S with No Front Teeth

By Pam Marshalla

Q: I have a 3-year-old whose front teeth had to be pulled due to decay. He likely won’t have those teeth again for 2-4 years. Do I wait to treat S?

This depends upon what you are trying to accomplish…

First, if you are trying to bring stridency into the client’s phonological system, and are stimulating S to do that, I would do it now.  In fact, I would stimulate for all the strident phonemes right away –– S, Z, Sh, Zh, CH, J.  In this case, you are not trying to teach the phonemes. Instead you are trying to introduce stridency into his phonological system.  It will not matter which phoneme is gained first, second, and so forth.  And it will not matter if any of these phonemes are produced perfectly.
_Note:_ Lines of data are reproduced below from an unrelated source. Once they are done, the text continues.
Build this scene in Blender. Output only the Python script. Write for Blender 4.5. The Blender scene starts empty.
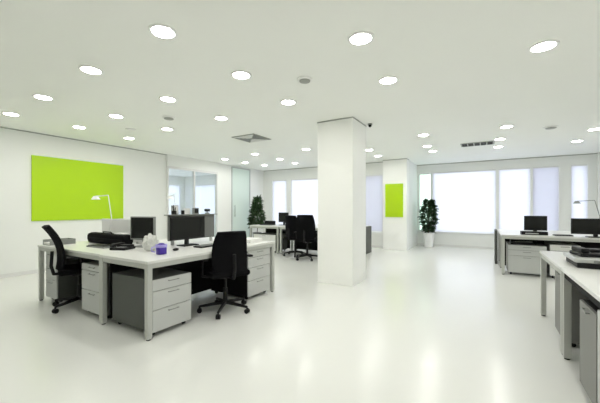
import bpy, bmesh, math, random
from mathutils import Vector, Matrix
random.seed(7)
PI = math.pi
C = bpy.context.scene.collection
sc = bpy.context.scene

# ------------------------------------------------------------------ camera
cam_d = bpy.data.cameras.new('camera'); cam = bpy.data.objects.new('camera', cam_d); C.objects.link(cam)
cam.location = (0, 0, 1.25)
cam.rotation_euler = (PI/2, 0, math.atan2(185, 310))
cam_d.sensor_fit = 'HORIZONTAL'; cam_d.sensor_width = 36; cam_d.lens = 310*36/600
cam_d.shift_y = 6.5/600; cam_d.clip_start = 0.05
sc.camera = cam
# ------------------------------------------------------------------ world, exposure
w = bpy.data.worlds.new('daylight'); sc.world = w; w.use_nodes = True
bg = w.node_tree.nodes['Background']; bg.inputs[0].default_value = (0.88, 0.90, 1.0, 1); bg.inputs[1].default_value = 2.6
LAMP = 50.0
sc.view_settings.view_transform = 'Standard'; sc.view_settings.look = 'None'
sc.view_settings.gamma = 1; sc.view_settings.use_curve_mapping = False
sc.view_settings.exposure = 0.62
sc.cycles.max_bounces = 14; sc.cycles.diffuse_bounces = 8; sc.cycles.transparent_max_bounces = 12

# ------------------------------------------------------------------ materials
def mat(name, col, rough=0.5, metal=0.0, spec=0.5, noise=0.0, nscale=20, bump=0.0, coat=0.0):
    m = bpy.data.materials.new(name); m.use_nodes = True
    nt = m.node_tree; b = nt.nodes['Principled BSDF']
    b.inputs['Roughness'].default_value = rough; b.inputs['Metallic'].default_value = metal
    b.inputs['Specular IOR Level'].default_value = spec; b.inputs['Coat Weight'].default_value = coat
    if noise or bump:
        tc = nt.nodes.new('ShaderNodeTexCoord'); nz = nt.nodes.new('ShaderNodeTexNoise')
        nz.inputs['Scale'].default_value = nscale; nz.inputs['Detail'].default_value = 4
        nt.links.new(tc.outputs['Object'], nz.inputs['Vector'])
        mx = nt.nodes.new('ShaderNodeMix'); mx.data_type = 'RGBA'
        mx.inputs[6].default_value = (*[c*(1-noise) for c in col], 1); mx.inputs[7].default_value = (*[min(1, c*(1+noise)) for c in col], 1)
        nt.links.new(nz.outputs['Fac'], mx.inputs[0]); nt.links.new(mx.outputs[2], b.inputs['Base Color'])
        if bump:
            bp = nt.nodes.new('ShaderNodeBump'); bp.inputs['Strength'].default_value = bump; bp.inputs['Distance'].default_value = 0.01
            nt.links.new(nz.outputs['Fac'], bp.inputs['Height']); nt.links.new(bp.outputs[0], b.inputs['Normal'])
    else:
        b.inputs['Base Color'].default_value = (*col, 1)
    return m
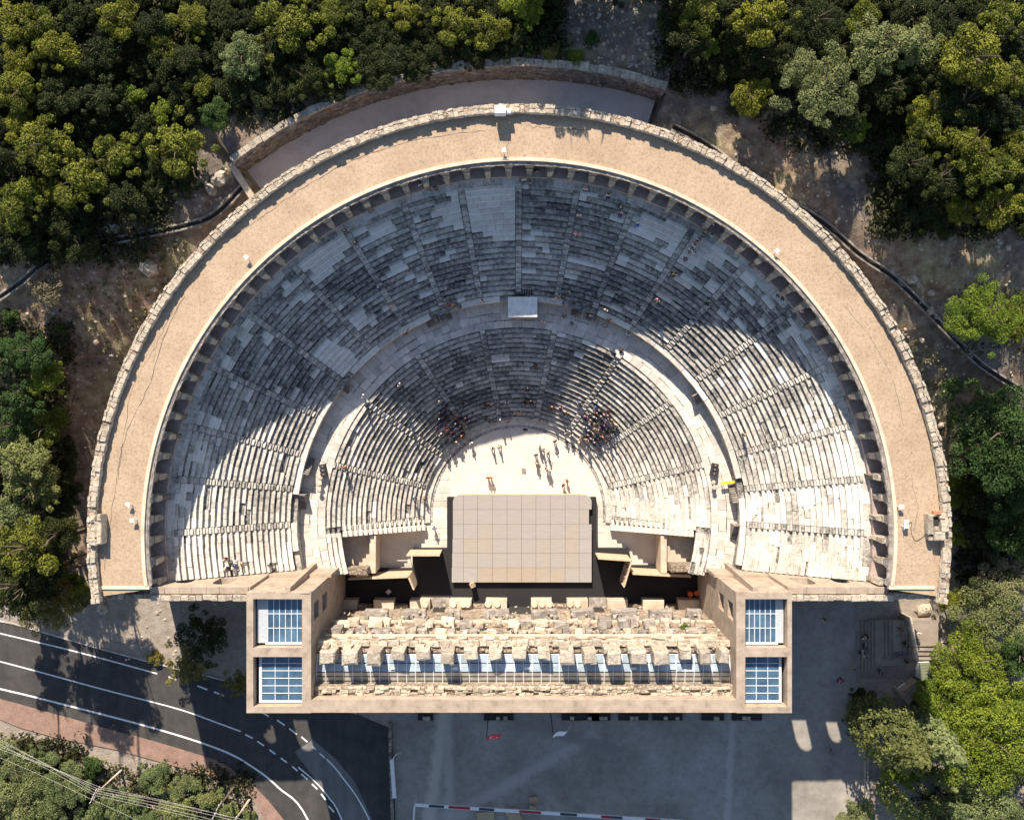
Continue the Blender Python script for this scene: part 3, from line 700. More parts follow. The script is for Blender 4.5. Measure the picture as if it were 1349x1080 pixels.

Second, he will not be able to produce a perfect S without any front teeth, so he will have to learn to compensate for the structural problem.  This is a basic Van Riper concept.

The compensation that is used until the new teeth arrive could be one of several, and depends upon what you think sounds best and what you observe that he can handle:

  • He could learn to produce his S laterally, so the sound comes out the side where presumably he has some teeth.
  • He could make a fricated sound by placing the tongue-tip right next to the alveolar ridge.  The tinier he makes the opening between the tongue-tip and the ridge, the more fricated it will sound.
  • He could produce the sibilants with the tongue between the lips so that frication is formed between the tongue-tip and the upper lip.
  • Or you could teach him a phoneme substitution that will serve as a placeholder for S until his teeth arrive.  He could use t/s and d/z.